The critical and commercial successes of these innovative films ultimately led to a mainstream re-appropriation of the genre in the 1980s. The development of “sequel culture” and “franchises” dragged monsters back out of the shadows and made them stars. During that decade, Zinoman says, “a lot of the creative energy went into how to show a monster, instead of how to not show a monster”. We now knew their names, their back-stories, their motivations, and nothing was ever quite as unsettling and terrifying again.


Shock Value: How a Few Eccentric Outsiders Gave Us Nightmares, Conquered Hollywood and Invented Modern Horrorby Jason Zinoman is published by Duckworth, £18.99

FRIGHT CLUB

BLOOD FEAST

Herschell Gordon Lewis, 1963

Herschell Gordon Lewis’s notorious splatter-fest marked horror cinema’s first foray into gore. It was the first film to explicitly show graphic dismemberments, eviscerations and disembowelments. The first to wilfully revolt its audience. It may not have connected with mainstream audiences in any significant way, but it beat George Romero to the punch, and anticipated horror’s abiding love of blood, guts and prosthetics.

THE EXORCIST

William Friedkin, 1973

One of the highest-grossing films of all time, and the film that, more than any other, served to “legitimise” horror and thrust it back into the Hollywood mainstream. Nominated for 10 Academy Awards, it was, Zinoman says, “one of the rare horror films that became part of the national conversation”. Its apparent earnestness and seriousness of purpose inspired a slew of “worthy”, self-consciously “high-brow”, generally dreary imitators.

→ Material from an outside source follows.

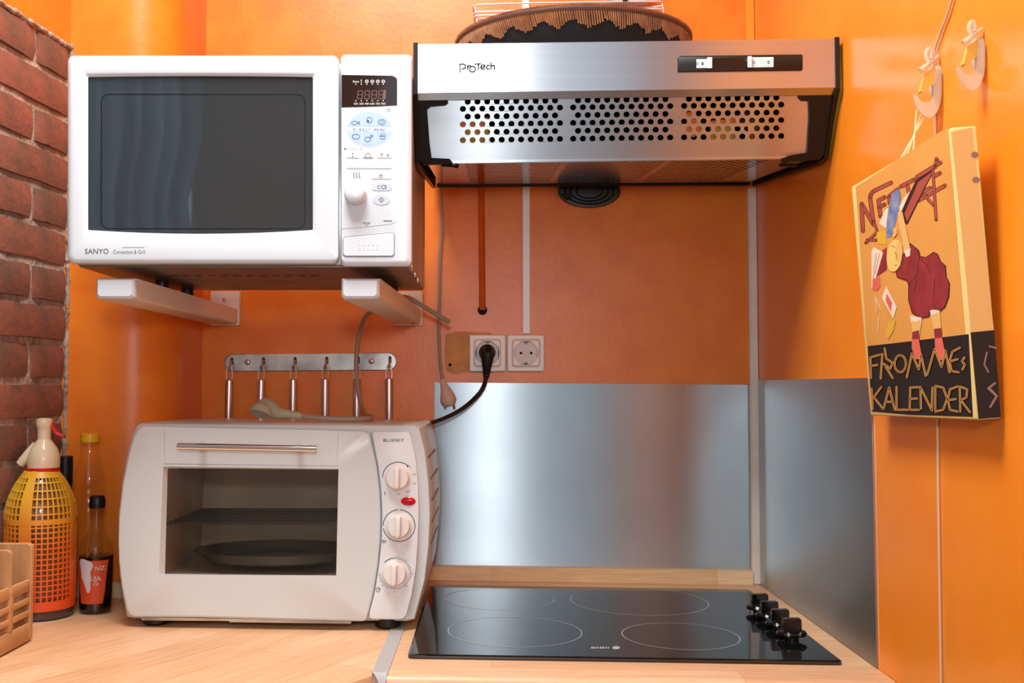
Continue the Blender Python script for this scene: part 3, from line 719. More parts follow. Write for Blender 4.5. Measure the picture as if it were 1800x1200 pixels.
# grey cable hanging down from the hood with an unplugged plug
t = thing('hanging_cable', 'grey cable hanging down the wall from the hood, ending in beige plug', 'cable', P(776, 500, 2.0))
path = smooth([P(774, 318, 2.008), P(776, 345, 2.010), P(777.5, 400, 2.011), P(773, 450, 2.012), P(773, 520, 2.011), P(771, 575, 2.010), P(773.5, 640, 2.006), P(778, 668, 2.002)], 3)
m = M(); m.tube(path, .0032, 8); m.build('cable', 'grey_cable', t)
m = M(); path = [P(778, 666, 2.002), P(779, 674, 2.001), P(783, 684, 1.999), P(786, 694, 1.998), P(788, 704, 1.998), P(790, 712, 1.998)]
m.tube(path, [.0045, .006, .009, .0135, .0155, .010], 12, flat=.8, flatdir=(0, -1, 0)); pl = m.build('plug', 'plug_pink', t)
for px in (781, 797):
    m = M(); m.tube([P(px, 710, 2.0), P(px + 1.5, 718, 2.0)], .0022, 8); m.build('pin', 'steel_pol', pl)

# ================================================================== WALL BRACKETS AND MICROWAVE
MD = 1.43
zmb = P(400, 467, MD).z                 # microwave underside
ztb = P(204, 489, 1.45).z               # bracket top
def bracket(label, c0, c1, wall0, wall1):
    xa0, xa1 = P(c0, 500, 1.45).x, P(c1, 500, 1.45).x; xb0, xb1 = P(wall0, 550, 2.005).x, P(wall1, 550, 2.005).x
    t = thing('wall_bracket', label, 'bracket', ((xb0 + xb1) / 2, DB, ztb - .03), 'brackets under the microwave')
    zb_ = P(204, 526, 1.45).z
    def sec(d, e=0, ez=0):
        k = (d - 1.45) / (2.005 - 1.45); x0 = xa0 + (xb0 - xa0) * k + e; x1 = xa1 + (xb1 - xa1) * k - e
        return [(x0, d, zb_ + ez + .003), (x0 + .003, d, zb_ + ez), (x1 - .003, d, zb_ + ez), (x1, d, zb_ + ez + .003), (x1, d, ztb - ez), (x0, d, ztb - ez)]
    m = M(); m.loft([sec(1.458), sec(2.004)]); m.build('arm', 'white2', t)
    m = M(); m.loft([sec(1.4578), sec(1.452), sec(1.447, .0012, .001), sec(1.444, .004, .004)]); m.build('end_cap', 'white', t)
    m = M(); m.box((xb0 - .003, 2.0045, zb_ - .002), (xb1 + .003, DB - .0005, ztb + .034), .002); pt = m.build('wall_plate', 'white2', t)
    m = M(); m.lathe(((xb0 + xb1) / 2, 2.0045, ztb + .018), [(.004, 0), (.004, .0012), (.002, .002)], 12, (0, -1, 0)); m.build('screw', 'screw', pt)
    m = M(); m.lathe((xb1 - .012, 1.96, zb_), [(.003, 0), (.003, .0006)], 10, (0, 0, -1)); m.build('screw_hole', 'dark', t)
    return t
bracket('white wall bracket arm under the door side of the microwave, beside the pier', 170, 239, 372, 418)
bracket('white wall bracket arm under the control side of the microwave, above the grey cable', 600, 668, 697, 740)

X0, X1 = P(119, 300, MD).x, P(726, 300, MD).x
t = thing('microwave', 'white combination microwave with dark glass door on two wall brackets', 'microwave', ((X0 + X1) / 2, 1.6, ztb))
fm = lambda d: (lambda x, y: P(x, y, d))
def lay(pts, d): return [P(x, y, d) for x, y in pts]
# metal case
zt_ = P(400, 103, MD).z; zb_ = zmb + .002
m = M(); m.box((X0 + .007, MD + .020, zb_), (X1 - .0068, 1.792, zt_), .003); case = m.build('case', 'mw_side', t)
m = M(); m.box((X0 + .010, MD + .022, zb_ - .0012), (X1 - .009, 1.788, zb_ - .0002)); m.build('base_plate', 'zinc', case)
for k in range(12):
    x = X0 + .10 + k * .019; m = M(); m.prism([(x, 1.56, zb_ - .0016), (x + .013, 1.552, zb_ - .0016), (x + .013, 1.556, zb_ - .0016), (x, 1.564, zb_ - .0016)], (0, 0, .0003)); m.build('base_slot', 'dark', case)
for k in range(18):
    z = P(757, 322 + k * 6.6, 1.772).z; m = M(); m.box((X1 - .0069, 1.770, z - .0018), (X1 - .0064, 1.780, z + .0018)); m.build('vent_slot', 'dark', case)
for px, py, d in ((736, 470, 1.50), (743, 483, 1.56), (750, 493, 1.62)):
    m = M(); m.lathe((X1 - .0068, d, P(px, py, d).z), [(.0042, 0), (.0042, .0012), (.002, .0022)], 12, (1, 0, 0)); m.build('screw', 'screw', case)
for px, d in ((205, 1.64), (634, 1.64), (330, 1.77), (660, 1.77)):
    k = (d - 1.45) / .555
    xc = (P(205, 500, 1.45).x + (P(395, 550, 2.005).x - P(205, 500, 1.45).x) * k) if px < 500 else (P(634, 500, 1.45).x + (P(718, 550, 2.005).x - P(634, 500, 1.45).x) * k)
    m = M(); m.lathe((xc, d, ztb + .0002), [(.010, 0), (.011, .002), (.010, zb_ - .0013 - ztb)], 16); m.build('foot', 'black', t)
# door: rounded slab with a recessed window
bow = lambda pts, amt, y0, y1: [(x, y + (amt * (1 - ((x - 352) / 200.0) ** 2) * (1 if y > (y0 + y1) / 2 else -.25))) for x, y in pts]
def outer(i, r, dx0=119, dx1=596.5, dy0=98, dy1=464): return rr(dx0 + i, dy0 + i, dx1 - (i if i < 2 else 2), dy1 - i, r, 5, 8)
win = lambda i: bow(rr(155 + i, 135.5 + i, 550 - i, 404 - i, 2, 5, 8), 7, 135, 404)
def lip(i): return bow(rr(147 + i, 128 + i, 556 - i, 414 - i, 5, 5, 8), 4, 128, 414)
m = M(); m.loft([lay(outer(1, 12), MD + .0195), lay(outer(0, 13), MD + .010), lay(outer(0, 13), MD + .006), lay(outer(2, 12), MD + .0025), lay(outer(6, 10), MD + .0005), lay(outer(10, 9), MD),
                 lay(lip(0), MD), lay(lip(2), MD + .0006), lay(win(0), MD + .0030), lay(win(0), MD + .006)], True, False); dr = m.build('door', 'white', t, angle=30)
m = M(); m.face(lay(win(-.5), MD + .0052)); m.build('door_glass', 'mwglass', dr, smooth_=False)
m = M(); m.stroke(rr(178, 166, 536, 402, 14, 5), 1.8, fm(MD + .0051), closed=True); m.build('seal_line', 'mwline', dr)
m = M(); m.text('SANYO', 149, 446, 9.6, fm(MD - .0002), width=42, bold=.012); m.text('Convection & Grill', 199, 446, 7.4, fm(MD - .0002), width=56); m.build('lettering', 'print_g', dr)
m = M(); m.stroke([(215, 434.5), (254, 434.5)], 1.2, fm(MD - .0002)); m.build('fine_print', 'print_l', dr)
# control panel
def pan(i, r): return rr(599 + min(i, 1.5), 96 + i, 725 - i, 469 - i, r, 5, 4)
m = M(); m.loft([lay(pan(1, 8), MD + .0195), lay(pan(0, 9), MD + .012), lay(pan(0, 9), MD + .008), lay(pan(2, 9), MD + .0035), lay(pan(6, 8), MD + .0010), lay(pan(11, 7), MD)]); cpn = m.build('control_panel', 'white', t, angle=30)
f1 = fm(MD - .0003); f2 = fm(MD - .0006)
m = M(); m.loft([lay([(600.5, 131.5), (690, 133), (697, 137), (698, 141), (698, 185), (660, 187), (600.5, 188.5)], d) for d in (MD, MD - .0004)]); m.build('display', 'disp', cpn)
m = M()
SEG = {'8': 'abcdefg', '0': 'abcdef', '1': 'bc'}
def digit(x, y, w_, h_):
    for a, b in (((0, 0), (1, 0)), ((1, 0), (1, .5)), ((1, .5), (1, 1)), ((0, 1), (1, 1)), ((0, .5), (0, 1)), ((0, 0), (0, .5)), ((0, .5), (1, .5))):
        q0 = (x + a[0] * w_ + (1 - a[1]) * 1.5, y + a[1] * h_); q1 = (x + b[0] * w_ + (1 - b[1]) * 1.5, y + b[1] * h_); m.stroke([q0, q1], 1.2, f2)
for x in (628, 640.5, 653, 665): digit(x, 159.5, 8, 14)
m.poly(ell(650, 163, .9, .9, 6), f2); m.poly(ell(649.5, 170, .9, .9, 6), f2); m.poly([(674, 158), (678.5, 158), (678, 174), (673.5, 174)], f2); o = m.build('display_digits', 'seg', cpn)
m = M()
for k in range(6):
    x = 625.5 + 9.65 * k
    for s_, y0 in ((1, 147.2), (-1, 177.5)): m.poly([(x - 1.4, y0), (x + 1.4, y0), (x, y0 + 2 * s_)], f2)
    if k == 0: m.text('Auto', x, 145, 4.2, f2, center=True)
    elif k == 1: m.poly(ell(x, 141, 1, 1.4, 8), f2); m.poly(ell(x, 144.4, .9, .9, 8), f2)
    else: m.stroke(ell(x, 143, 2.8, 2.6, 12), .8, f2, closed=True); m.stroke([(x - 1.6, 143), (x + 1.6, 143)], .8, f2)
    m.text(['100', '250', '440', '600', '750', '900'][k], x, 184, 3.8, f2, center=True)
m.build('display_symbols', 'print_w', cpn)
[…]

THE TEXAS CHAINSAW MASSACRE

Tobe Hooper, 1974

If The Exorcisthelped prove that horror could be respectable, Tobe Hooper's unforgettably ferocious shocker gleefully celebrated the genre's grindhouse disreputability. It had, according to Wes Craven, a "wild, feral energy that I have never seen before, with none of the cultural Band-Aids that soften things . . . I was scared sh*tless."

From its lurid title to its memorable tagline (“Who Will Survive, and What Will Be Left of Them?”), it remains possibly the most influential horror film of modern times.